人のモチベーションは「不快なことを避ける」「快適な事を追う」の二種類によりモチベーションが上がったり下がったりするのだそうです。
「不快な事を避ける」(怒られる:ノルアドレナリン型モチベーション:北風)に起因するモチベーションは短期的にはすごい効果があるそうです。しかし、長続きしないようです。
「快適な事を追う」(褒められる:ドーパミン型モチベーション:太陽)に起因するモチベーションは短期的には特に変化が無いように見えるのだそうです。しかし、長期的には着実に効果が出るのだそうです。



さて、北風的なものの例。
●朝礼でゲキを飛ばす
普通の人は、きっと、朝はそんなにテンションは高くないものです。少なくとも私はそうです。
そんな朝礼で、飛び上がるほどビックリするような大声で「オハヨーっ!ゴザイマスっ!」などと叫ばれ、その後、「声が小さいですよ!もう一度!」などと言われたりすると、何か特別なイベントの日ならまだしも、毎日ではもはや元気が出るどころか、お腹が痛くなって帰りたくなります。
●過度に競争心をかきたてる
少数精鋭を育て、その精鋭が事業を引っ張っていく、そういう職場であればそれも良いかもしれません。

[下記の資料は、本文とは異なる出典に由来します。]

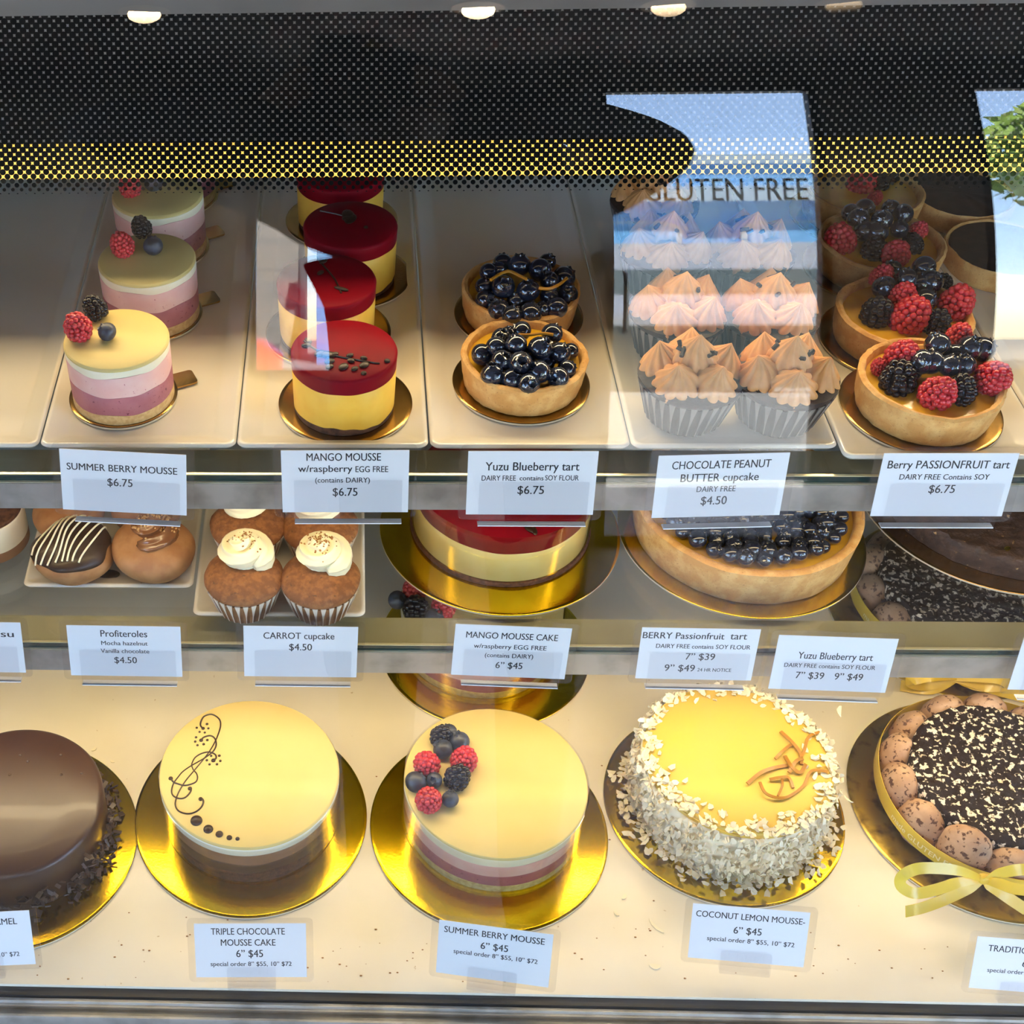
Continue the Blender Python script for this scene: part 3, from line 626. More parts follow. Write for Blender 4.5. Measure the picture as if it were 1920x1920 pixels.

しかし大人数で組織的な成果を出していくような職場の場合、多少は競技種目を増やしても大概トップグループには同じ人たちが顔を連ねる事になります。
これは、言い換えれば、競争をすればするほど多数の人は「自分は賞は取れない」というネガティブな感覚を積み重ねる事になります。種目を増やして毎日やればやるほど多数の人たちにとっては逆効果なのです。
●精神論(厳しい系の精神論)
精神論、いいですよね。私も否定するものではありません。
しかし、精神論は一人一人の目をきちんと見て、親が子供に伝えるように気持ちを伝えていかない限り、伝わりません。
1対Nで精神論をぶつと、言われたほうは、いいとこ「なんか暑苦しいからやってあげるかな」ぐらいのものです。自分で率先して取り組むような気にはなかなかならないものです。
●権威主義、目上主義
先輩を立てるべき。これも基本は正しいです。私もそうしてます。多分。(汗)
しかし、自分が目上の人には実践すべきですが、自分の(役割として)下流にいる人に対して要求してはいけません。
職場は、いろんな歴史、いろんな経緯、いろんな経験を積んできた人たちの集まりです。
どんな立場の違いであっても、お互いに相手をリスペクトするという意味で、先輩/後輩の論理は危険です。

ということで、管理者は多数を相手にする限り、日常では北風を武器に使ってはいけないのです。
ドーパミン:太陽に勝るものなし。
ノルアドレナリン:北風=日本的体育会系的なものは短期決戦に取っておこうっていう話でした。